Understanding Attack Traffic Is Required for Building a DNS Protection Strategy

Understanding Attack Traffic is Required for Building DNS Protection

Last week my daughter lost her phone. Due to this unfortunate event, she also lost the ability to call or message anyone she knew on another device because she did not know anyone’s phone numbers. This is not unusual in today’s world: We rarely have to remember anyone’s phone number anymore, because it is stored in our phone’s contacts app. The contacts app is like a Domain Name System (DNS) system for your phone. It allows you to input a familiar name or moniker such as Dad, Mom, or Bestie, and it will provide the phone number to the matching phone or messaging app so you can reach your desired contact.

Your network’s DNS system operates similarly, because it helps navigate the network by allowing a user to enter a mostly human input such as NETSCOUT.com or NETSCOUT, and it will translate that into an IP address to move traffic through the network to the desired destination.

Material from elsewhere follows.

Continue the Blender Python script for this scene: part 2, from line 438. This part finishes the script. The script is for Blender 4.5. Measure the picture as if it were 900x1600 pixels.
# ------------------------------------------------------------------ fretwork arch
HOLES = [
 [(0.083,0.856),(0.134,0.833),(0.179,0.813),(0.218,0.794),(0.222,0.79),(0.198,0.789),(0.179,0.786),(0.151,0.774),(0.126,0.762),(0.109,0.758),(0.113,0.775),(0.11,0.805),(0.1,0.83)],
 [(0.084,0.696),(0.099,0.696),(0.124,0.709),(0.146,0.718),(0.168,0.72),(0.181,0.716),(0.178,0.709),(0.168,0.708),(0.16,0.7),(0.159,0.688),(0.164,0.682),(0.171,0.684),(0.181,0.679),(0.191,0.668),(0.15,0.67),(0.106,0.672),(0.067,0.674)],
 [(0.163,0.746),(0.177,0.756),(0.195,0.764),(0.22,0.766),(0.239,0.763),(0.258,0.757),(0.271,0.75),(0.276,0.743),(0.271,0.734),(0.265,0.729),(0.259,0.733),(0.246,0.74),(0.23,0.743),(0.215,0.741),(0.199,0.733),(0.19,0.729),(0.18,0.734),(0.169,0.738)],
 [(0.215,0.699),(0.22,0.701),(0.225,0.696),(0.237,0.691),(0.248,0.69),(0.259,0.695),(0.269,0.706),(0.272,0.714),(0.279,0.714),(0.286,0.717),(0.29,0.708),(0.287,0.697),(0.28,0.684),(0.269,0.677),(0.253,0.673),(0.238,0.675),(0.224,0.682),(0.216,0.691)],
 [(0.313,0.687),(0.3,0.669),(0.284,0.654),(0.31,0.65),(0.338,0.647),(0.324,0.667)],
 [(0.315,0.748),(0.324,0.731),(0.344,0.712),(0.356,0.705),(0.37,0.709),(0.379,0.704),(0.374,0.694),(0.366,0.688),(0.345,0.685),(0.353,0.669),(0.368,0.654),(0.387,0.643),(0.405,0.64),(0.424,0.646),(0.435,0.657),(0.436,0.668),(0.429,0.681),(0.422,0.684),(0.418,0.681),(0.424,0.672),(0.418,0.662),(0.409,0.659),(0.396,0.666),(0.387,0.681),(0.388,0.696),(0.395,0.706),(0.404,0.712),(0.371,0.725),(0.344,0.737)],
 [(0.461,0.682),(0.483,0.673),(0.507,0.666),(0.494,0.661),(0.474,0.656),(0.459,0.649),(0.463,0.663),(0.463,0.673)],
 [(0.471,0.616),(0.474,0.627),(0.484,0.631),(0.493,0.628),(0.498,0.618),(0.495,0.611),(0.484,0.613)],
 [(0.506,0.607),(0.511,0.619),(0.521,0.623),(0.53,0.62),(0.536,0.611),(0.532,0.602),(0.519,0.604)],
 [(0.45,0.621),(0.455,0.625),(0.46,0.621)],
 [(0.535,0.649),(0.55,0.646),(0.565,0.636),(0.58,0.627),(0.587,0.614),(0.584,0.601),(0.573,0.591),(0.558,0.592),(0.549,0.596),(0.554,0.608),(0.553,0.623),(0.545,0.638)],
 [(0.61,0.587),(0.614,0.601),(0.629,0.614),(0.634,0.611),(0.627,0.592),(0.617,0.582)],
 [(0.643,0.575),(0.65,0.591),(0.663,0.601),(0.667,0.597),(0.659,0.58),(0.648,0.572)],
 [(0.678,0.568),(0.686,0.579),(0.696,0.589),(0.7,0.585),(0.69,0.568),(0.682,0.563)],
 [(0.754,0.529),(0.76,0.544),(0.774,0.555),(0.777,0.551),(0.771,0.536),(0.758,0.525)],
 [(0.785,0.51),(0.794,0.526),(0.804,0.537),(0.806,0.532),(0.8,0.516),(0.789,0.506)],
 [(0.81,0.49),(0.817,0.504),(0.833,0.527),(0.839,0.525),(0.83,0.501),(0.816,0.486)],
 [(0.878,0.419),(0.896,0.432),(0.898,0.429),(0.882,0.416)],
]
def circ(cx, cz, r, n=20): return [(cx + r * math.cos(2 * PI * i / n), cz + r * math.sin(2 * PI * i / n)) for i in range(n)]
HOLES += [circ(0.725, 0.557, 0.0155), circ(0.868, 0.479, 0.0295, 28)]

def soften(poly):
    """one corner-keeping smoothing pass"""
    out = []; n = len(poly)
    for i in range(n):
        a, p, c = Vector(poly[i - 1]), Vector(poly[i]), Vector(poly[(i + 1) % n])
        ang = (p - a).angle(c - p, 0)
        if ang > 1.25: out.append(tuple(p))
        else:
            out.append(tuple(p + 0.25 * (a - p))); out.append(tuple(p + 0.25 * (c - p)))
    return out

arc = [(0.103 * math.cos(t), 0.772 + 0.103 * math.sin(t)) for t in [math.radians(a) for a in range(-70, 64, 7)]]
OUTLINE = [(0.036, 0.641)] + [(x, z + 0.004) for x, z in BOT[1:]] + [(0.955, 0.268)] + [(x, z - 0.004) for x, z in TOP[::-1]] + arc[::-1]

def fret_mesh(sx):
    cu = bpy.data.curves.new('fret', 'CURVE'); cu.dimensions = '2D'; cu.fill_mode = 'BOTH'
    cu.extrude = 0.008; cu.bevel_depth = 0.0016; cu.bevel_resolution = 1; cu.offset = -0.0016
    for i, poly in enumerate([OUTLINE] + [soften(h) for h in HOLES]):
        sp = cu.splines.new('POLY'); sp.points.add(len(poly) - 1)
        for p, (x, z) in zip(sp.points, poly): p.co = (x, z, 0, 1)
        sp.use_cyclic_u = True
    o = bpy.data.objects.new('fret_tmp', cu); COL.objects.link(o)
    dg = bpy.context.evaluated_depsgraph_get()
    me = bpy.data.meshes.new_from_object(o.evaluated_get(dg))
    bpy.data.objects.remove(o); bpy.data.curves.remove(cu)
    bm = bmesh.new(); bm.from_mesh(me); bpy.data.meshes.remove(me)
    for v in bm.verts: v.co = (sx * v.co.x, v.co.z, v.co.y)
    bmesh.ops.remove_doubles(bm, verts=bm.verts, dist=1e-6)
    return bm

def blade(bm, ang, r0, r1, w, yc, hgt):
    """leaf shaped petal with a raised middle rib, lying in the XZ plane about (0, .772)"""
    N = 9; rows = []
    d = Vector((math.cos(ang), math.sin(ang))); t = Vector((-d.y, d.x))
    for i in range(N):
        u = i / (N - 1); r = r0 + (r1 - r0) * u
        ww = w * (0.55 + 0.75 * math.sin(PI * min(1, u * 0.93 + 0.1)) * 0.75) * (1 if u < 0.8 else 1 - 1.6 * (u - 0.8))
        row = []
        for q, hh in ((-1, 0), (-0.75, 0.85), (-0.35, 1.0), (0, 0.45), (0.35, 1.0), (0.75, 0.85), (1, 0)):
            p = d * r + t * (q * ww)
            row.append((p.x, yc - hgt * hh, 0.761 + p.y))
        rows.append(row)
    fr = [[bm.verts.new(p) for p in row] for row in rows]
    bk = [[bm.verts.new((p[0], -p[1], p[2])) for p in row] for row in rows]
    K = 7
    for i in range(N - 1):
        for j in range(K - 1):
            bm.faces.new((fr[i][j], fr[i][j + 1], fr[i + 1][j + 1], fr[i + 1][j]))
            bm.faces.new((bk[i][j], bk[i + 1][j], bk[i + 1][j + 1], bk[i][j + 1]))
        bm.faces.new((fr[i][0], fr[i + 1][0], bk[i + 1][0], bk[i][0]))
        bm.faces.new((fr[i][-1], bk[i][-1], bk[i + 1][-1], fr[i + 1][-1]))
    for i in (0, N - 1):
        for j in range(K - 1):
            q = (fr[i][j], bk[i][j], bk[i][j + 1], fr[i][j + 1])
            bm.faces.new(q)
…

Unfortunately, like a phone or contact app, if the DNS system is taken down or lost, users are unable to navigate the network and get to their desired destination—a situation that essentially looks to them as if the network is down.

DNS Attacks Are on the Rise

Based on a recent NETSCOUT DDoS Threat Intelligence Report, DNS water torture attacks have increased by 243 percent over four years—by 353 percent over the past year alone. A DNS water torture attack is a type of DNS query flood that sends DNS queries with random nonvalid host names and valid domain names. The sources of the attack can be direct-path bots, DNS amplifiers/reflectors, or ISP caching servers/cloud resolvers, each of which can increase the size and complexity of the attacks.

These attacks often use label prepending such as www.123.example.com in the query. They look as if they are legitimate and therefore are very difficult to detect. Their goal is to overwhelm the DNS servers with unresolved queries and bring down this critical service. In-line solutions in front of the DNS server have struggled because the solution either blocks legitimate source IPs, which causes collateral damage to legitimate users or is error-prone because it requires enterprises to manually import zone files.

How NETSCOUT Helps

The ideal solution would be able to analyze each DNS query to ensure it is coming from a legitimate source and if is not, to block the traffic that does not get validated.

DNS query filtering

NETSCOUT Arbor Edge Defense (AED) sits in line at the edge of your network and repeatedly inspects every DNS query and query response. Using this query response analysis, it continuously and automatically learns the valid names and adds them to a valid host name list.

AED detects DNS attacks based on an increase in NXDOMAIN or SERVFAIL entries in DNS query responses. During an attack, AED provides an effective and unique solution in multiple ways. First, it compares the host name in every query against the list of auto-learned valid host names while also identifying which zones are under attack. Second, if there is a match, the validated traffic is passed. If there’s a miss or an alert and if it’s in the zones that are under attack, AED blocks that traffic.

This type of system will protect your DNS infrastructure and ensure that it is available to move end-user traffic to its desired location.